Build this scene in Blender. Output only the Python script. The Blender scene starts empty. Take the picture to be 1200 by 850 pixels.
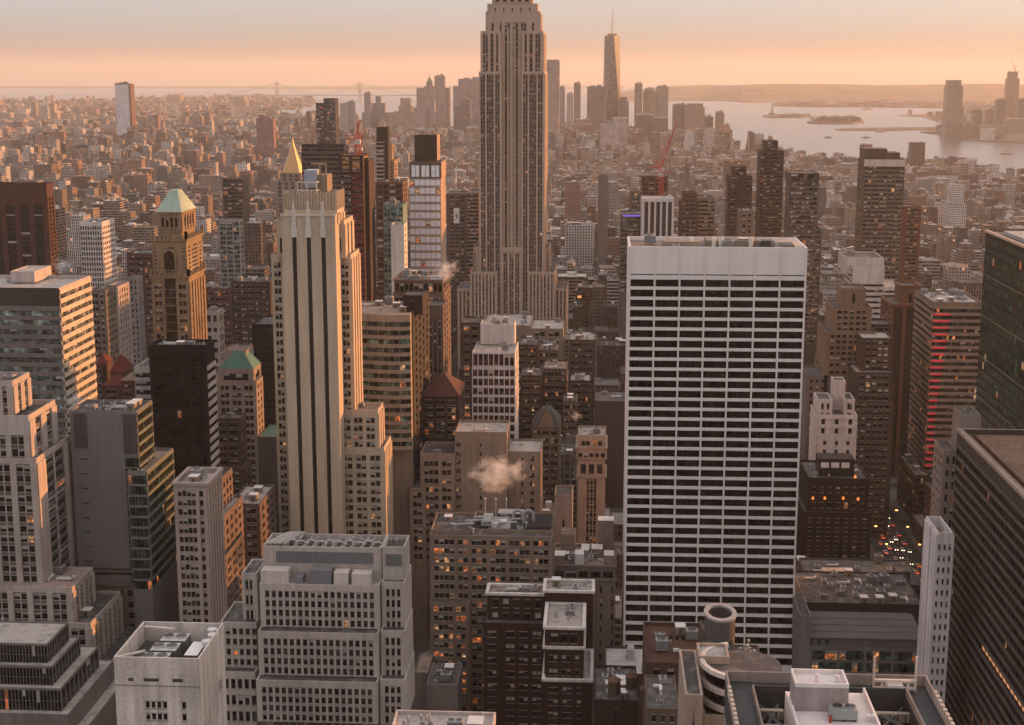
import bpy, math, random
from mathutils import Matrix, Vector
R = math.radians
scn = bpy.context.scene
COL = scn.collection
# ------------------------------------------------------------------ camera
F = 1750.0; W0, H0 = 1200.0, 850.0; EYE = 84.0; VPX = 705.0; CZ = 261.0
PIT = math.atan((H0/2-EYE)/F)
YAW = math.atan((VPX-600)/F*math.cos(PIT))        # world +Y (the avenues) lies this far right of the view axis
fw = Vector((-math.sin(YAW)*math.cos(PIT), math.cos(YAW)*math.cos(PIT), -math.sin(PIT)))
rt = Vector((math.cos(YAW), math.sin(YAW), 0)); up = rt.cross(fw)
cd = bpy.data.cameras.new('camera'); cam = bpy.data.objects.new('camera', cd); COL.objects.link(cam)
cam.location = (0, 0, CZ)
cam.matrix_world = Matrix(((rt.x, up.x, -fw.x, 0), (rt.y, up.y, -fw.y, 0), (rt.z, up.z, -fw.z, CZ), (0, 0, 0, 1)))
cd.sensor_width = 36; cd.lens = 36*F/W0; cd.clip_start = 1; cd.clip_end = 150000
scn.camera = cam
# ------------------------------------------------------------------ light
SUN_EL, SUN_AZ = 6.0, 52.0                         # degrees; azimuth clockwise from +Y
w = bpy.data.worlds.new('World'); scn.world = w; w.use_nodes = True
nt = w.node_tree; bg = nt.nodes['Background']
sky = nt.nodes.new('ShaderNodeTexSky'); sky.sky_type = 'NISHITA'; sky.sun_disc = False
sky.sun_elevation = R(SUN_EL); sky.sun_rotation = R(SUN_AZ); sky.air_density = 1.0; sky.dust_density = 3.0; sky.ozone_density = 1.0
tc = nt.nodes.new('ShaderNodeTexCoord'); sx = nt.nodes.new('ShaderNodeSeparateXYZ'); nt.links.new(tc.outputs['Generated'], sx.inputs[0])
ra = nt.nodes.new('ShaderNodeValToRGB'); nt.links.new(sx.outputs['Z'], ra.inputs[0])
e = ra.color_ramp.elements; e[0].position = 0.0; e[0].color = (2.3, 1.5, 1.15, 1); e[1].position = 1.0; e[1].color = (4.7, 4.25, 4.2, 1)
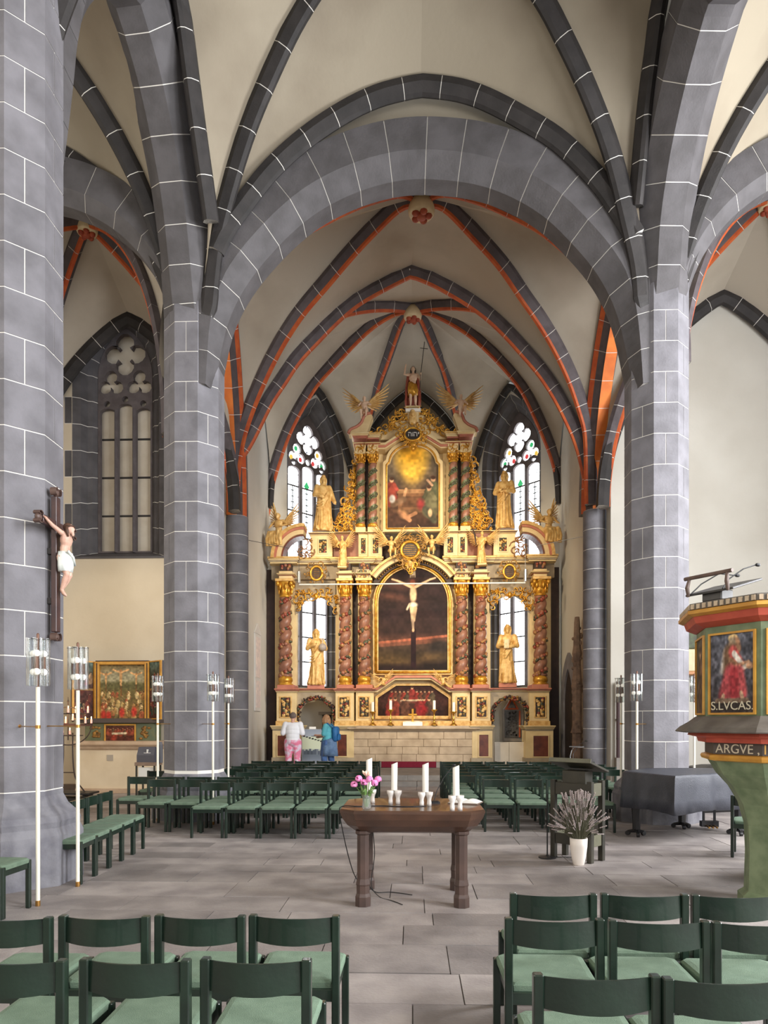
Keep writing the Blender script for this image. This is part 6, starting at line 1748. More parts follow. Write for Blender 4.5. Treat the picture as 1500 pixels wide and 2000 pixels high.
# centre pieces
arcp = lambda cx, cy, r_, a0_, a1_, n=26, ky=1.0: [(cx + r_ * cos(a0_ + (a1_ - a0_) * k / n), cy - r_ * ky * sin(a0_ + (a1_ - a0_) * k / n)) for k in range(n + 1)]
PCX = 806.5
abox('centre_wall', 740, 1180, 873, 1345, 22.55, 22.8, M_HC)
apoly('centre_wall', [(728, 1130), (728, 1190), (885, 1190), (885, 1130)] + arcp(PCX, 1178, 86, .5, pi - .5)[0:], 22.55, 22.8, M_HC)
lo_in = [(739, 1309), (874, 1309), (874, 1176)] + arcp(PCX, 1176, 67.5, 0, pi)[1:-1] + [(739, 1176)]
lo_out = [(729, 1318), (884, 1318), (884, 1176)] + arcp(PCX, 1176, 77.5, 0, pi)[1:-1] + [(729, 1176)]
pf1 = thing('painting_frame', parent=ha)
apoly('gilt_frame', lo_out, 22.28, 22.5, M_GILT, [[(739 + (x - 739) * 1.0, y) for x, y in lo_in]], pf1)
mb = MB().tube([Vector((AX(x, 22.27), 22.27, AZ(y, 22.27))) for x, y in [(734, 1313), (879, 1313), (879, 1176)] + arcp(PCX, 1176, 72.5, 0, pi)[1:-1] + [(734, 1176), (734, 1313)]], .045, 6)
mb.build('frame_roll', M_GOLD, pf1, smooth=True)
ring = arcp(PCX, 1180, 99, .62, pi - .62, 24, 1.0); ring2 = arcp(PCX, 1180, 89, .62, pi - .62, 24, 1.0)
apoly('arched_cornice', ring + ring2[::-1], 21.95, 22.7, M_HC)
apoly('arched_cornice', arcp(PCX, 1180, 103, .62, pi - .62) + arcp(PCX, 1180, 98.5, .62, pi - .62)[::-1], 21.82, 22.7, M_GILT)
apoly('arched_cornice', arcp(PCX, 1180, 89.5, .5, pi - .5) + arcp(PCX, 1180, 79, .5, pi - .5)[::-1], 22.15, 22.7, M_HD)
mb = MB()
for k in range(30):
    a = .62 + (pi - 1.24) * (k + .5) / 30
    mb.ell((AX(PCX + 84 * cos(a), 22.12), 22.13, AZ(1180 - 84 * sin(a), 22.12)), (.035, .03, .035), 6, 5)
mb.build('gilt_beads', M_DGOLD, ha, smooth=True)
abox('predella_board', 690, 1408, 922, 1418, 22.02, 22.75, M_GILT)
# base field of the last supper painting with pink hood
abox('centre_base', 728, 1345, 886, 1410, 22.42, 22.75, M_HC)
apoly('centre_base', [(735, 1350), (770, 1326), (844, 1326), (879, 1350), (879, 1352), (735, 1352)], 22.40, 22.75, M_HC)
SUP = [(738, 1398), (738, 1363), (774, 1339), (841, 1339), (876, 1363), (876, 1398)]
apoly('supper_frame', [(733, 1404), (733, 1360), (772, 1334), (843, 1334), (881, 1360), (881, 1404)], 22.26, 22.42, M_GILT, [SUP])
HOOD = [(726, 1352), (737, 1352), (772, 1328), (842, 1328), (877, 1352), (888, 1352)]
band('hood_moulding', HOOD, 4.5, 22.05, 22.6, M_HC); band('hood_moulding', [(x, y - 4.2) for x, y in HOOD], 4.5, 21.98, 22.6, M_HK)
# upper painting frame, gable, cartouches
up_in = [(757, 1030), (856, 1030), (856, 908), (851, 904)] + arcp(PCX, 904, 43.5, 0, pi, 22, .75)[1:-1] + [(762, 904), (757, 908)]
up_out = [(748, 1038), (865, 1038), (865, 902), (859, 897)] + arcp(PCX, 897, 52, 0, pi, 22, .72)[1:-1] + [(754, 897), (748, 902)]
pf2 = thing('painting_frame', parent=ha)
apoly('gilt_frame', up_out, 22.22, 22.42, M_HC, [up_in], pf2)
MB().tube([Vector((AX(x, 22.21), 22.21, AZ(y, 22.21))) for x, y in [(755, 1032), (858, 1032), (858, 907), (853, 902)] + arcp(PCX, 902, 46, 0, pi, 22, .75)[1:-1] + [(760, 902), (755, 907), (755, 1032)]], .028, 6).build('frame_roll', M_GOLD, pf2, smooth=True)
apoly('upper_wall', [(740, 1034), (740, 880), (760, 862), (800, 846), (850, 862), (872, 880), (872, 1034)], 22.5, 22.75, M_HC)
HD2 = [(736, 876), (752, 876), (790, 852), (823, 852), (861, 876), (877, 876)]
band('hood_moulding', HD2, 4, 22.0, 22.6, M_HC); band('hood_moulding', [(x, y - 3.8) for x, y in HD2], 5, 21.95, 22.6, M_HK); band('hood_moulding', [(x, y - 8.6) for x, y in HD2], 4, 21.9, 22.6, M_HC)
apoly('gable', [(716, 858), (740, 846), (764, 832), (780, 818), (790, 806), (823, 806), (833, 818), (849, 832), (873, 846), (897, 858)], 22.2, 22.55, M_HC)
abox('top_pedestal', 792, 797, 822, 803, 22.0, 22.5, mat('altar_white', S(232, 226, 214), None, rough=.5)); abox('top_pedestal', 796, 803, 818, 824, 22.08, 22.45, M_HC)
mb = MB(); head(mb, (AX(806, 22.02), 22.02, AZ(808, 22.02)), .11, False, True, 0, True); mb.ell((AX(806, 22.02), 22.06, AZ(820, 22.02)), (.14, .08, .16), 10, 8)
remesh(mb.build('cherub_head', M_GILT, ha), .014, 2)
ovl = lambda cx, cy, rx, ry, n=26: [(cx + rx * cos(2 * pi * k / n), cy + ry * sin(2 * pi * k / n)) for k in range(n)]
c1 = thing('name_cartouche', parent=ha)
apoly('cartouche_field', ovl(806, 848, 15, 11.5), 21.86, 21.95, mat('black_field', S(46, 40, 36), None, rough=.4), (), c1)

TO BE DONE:
Starting at the first line of the material, output exactly the lines up to and including the one with "e = ra.color_ramp.elements;". Do not include the pictures.

RESPONSE TO THE EXERCISE:
Build this scene in Blender. Output only the Python script. The Blender scene starts empty. Take the picture to be 1200 by 850 pixels.
import bpy, math, random
from mathutils import Matrix, Vector
R = math.radians
scn = bpy.context.scene
COL = scn.collection
# ------------------------------------------------------------------ camera
F = 1750.0; W0, H0 = 1200.0, 850.0; EYE = 84.0; VPX = 705.0; CZ = 261.0
PIT = math.atan((H0/2-EYE)/F)
YAW = math.atan((VPX-600)/F*math.cos(PIT))        # world +Y (the avenues) lies this far right of the view axis
fw = Vector((-math.sin(YAW)*math.cos(PIT), math.cos(YAW)*math.cos(PIT), -math.sin(PIT)))
rt = Vector((math.cos(YAW), math.sin(YAW), 0)); up = rt.cross(fw)
cd = bpy.data.cameras.new('camera'); cam = bpy.data.objects.new('camera', cd); COL.objects.link(cam)
cam.location = (0, 0, CZ)
cam.matrix_world = Matrix(((rt.x, up.x, -fw.x, 0), (rt.y, up.y, -fw.y, 0), (rt.z, up.z, -fw.z, CZ), (0, 0, 0, 1)))
cd.sensor_width = 36; cd.lens = 36*F/W0; cd.clip_start = 1; cd.clip_end = 150000
scn.camera = cam
# ------------------------------------------------------------------ light
SUN_EL, SUN_AZ = 6.0, 52.0                         # degrees; azimuth clockwise from +Y
w = bpy.data.worlds.new('World'); scn.world = w; w.use_nodes = True
nt = w.node_tree; bg = nt.nodes['Background']
sky = nt.nodes.new('ShaderNodeTexSky'); sky.sky_type = 'NISHITA'; sky.sun_disc = False
sky.sun_elevation = R(SUN_EL); sky.sun_rotation = R(SUN_AZ); sky.air_density = 1.0; sky.dust_density = 3.0; sky.ozone_density = 1.0
tc = nt.nodes.new('ShaderNodeTexCoord'); sx = nt.nodes.new('ShaderNodeSeparateXYZ'); nt.links.new(tc.outputs['Generated'], sx.inputs[0])
ra = nt.nodes.new('ShaderNodeValToRGB'); nt.links.new(sx.outputs['Z'], ra.inputs[0])
e = ra.color_ramp.elements; e[0].position = 0.0; e[0].color = (2.3, 1.5, 1.15, 1); e[1].position = 1.0; e[1].color = (4.7, 4.25, 4.2, 1)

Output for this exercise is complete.